Vaticano, cinque cardinali contro le aperture del Papa: “La Bibbia ci vieta di dare la Comunione ai divorziati”
«Non possumus», la celebre risposta di papa Clemente VII a Enrico VIII, all’origine dello scisma della Chiesa anglicana, quando il Pontefice non assecondò la richiesta di scioglimento di un singolo matrimonio, sia pure reale e nonostante le conseguenze, riecheggia più volte in un volume molto atteso in vista del prossimo Sinodo dei vescovi sulla famiglia. Già il titolo dice tutto: Permanere nella verità di Cristo. Matrimonio e comunione nella Chiesa cattolica. Il libro (esce quasi in contemporanea in Italia, il 1° ottobre, editore Cantagalli, e negli Stati Uniti) riunisce assieme gli scritti di cinque cardinali e di altri quattro studiosi, in risposta a quanto sostenuto nella relazione tenuta da un altro cardinale, Walter Kasper, su incarico di papa Francesco davanti al Concistoro straordinario del 20 e 21 febbraio. Allora, Kasper aveva lanciato un appello affinché la Chiesa armonizzasse «fedeltà e misericordia di Dio nella sua azione pastorale riguardo ai divorziati risposati con rito civile». Un punto focale del Concistoro, voluto da Bergoglio proprio in vista del Sinodo che si sta per aprire ad ottobre sulle «sfide pastorali sulla famiglia nel contesto dell’evangelizzazione».
Lo scopo del libro è rispondere all’invito di Kasper ad un’ulteriore discussione, ma costituisce una netta chiusura alle sue tesi. Il curatore del testo, Robert Dodaro, preside dell’Istituto patristico Augustinianum di Roma, alla fine della sua introduzione espone le conclusioni unitarie del gruppo: «Gli autori di questo volume sono uniti nel sostenere fermamente che il Nuovo Testamento ci mostra Cristo che proibisce senza ambiguità divorzio e successive nuove nozze sulla base del piano originale di Dio sul matrimonio disposto da Dio in Gen. 1,27 e 2,24».
Poi la contestazione del punto centrale: «La soluzione “misericordiosa” al divorzio sostenuta dal cardinale Kasper non è sconosciuta nella Chiesa antica, ma di fatto nessuno degli autori giunti a noi e che noi consideriamo autorevoli la difende. Anzi, quando la accennano, è piuttosto per condannarla come contraria alla Scrittura.

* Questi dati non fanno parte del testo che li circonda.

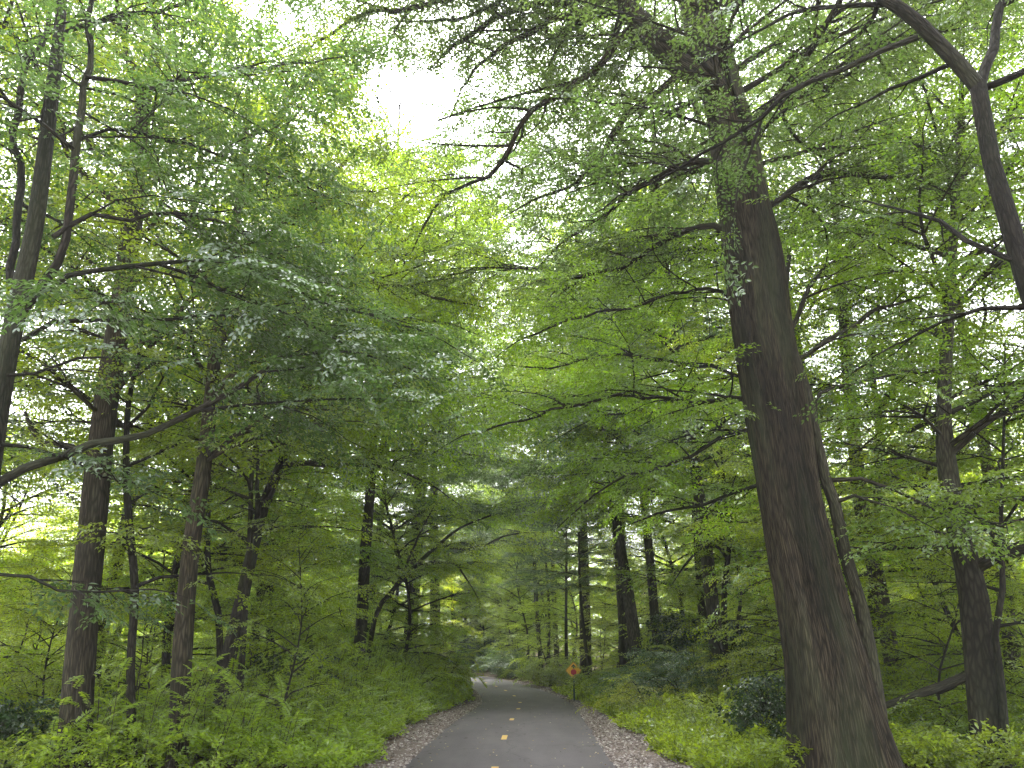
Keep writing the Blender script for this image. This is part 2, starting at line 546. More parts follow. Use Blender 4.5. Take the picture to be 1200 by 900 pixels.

Non c’è niente di sorprendente in questa situazione: gli abusi ci possono essere occasionalmente, ma la loro mera esistenza non garantisce che non siano abusi, tanto meno che siano modelli da seguire».
E infine: «La pratica ortodossa orientale attuale della oikonomia nei casi di divorzio e seconde nozze ha origine per lo più nel secondo millennio, e sorge in risposta alla pressione politica degli imperatori bizantini sulla Chiesa». L’ oikonomia è il modo in cui la Chiesa ortodossa gestisce la situazione dei fedeli divorziati ammettendoli alle seconde nozze religiose dopo un periodo di penitenza (in generale, il termine indica una deviazione discrezionale dalla lettera della legge, per adempiere allo spirito della legge e alla carità).
Come si vede, invece, la chiusura è senza appello. Tanto più forte se si considera che tra gli autori c’è il «Guardiano» dell’ortodossia cattolica, Gerhard Ludwig Müller, cioè il prefetto della Congregazione per la dottrina della fede, nominato da Papa Benedetto XVI, nel 2012, e fatto cardinale nel Concistoro di febbraio. Gli altri sono cardinali Raymond Leo Burke, prefetto della Segnatura apostolica; Walter Brandmüller, presidente emerito del Pontificio Comitato di scienze storiche; Carlo Caffarra, arcivescovo di Bologna e uno dei teologi più vicini a san Giovanni Paolo II sui temi della famiglia e Velasio De Paolis, presidente emerito della prefettura degli affari economici.
Oltre al riferimento al «non possumus», c’è un’altra immagine che ritorna nel volume, quella della donna adultera cui Cristo disse, «va e non peccare più» (Gv 8,11). La misericordia di Dio – scrivono gli autori – non ci dispensa dal seguire i suoi comandamenti. Quindi, il matrimonio civile che segue al divorzio implica una forma di adulterio, e rende moralmente impossibile ricevere l’eucarestia (1 Cor. 11,28), a meno che la coppia non pratichi la continenza sessuale. Queste non sono regole inventate dalla Chiesa – affermano -, esse costituiscono la legge divina e la Chiesa non può cambiarle.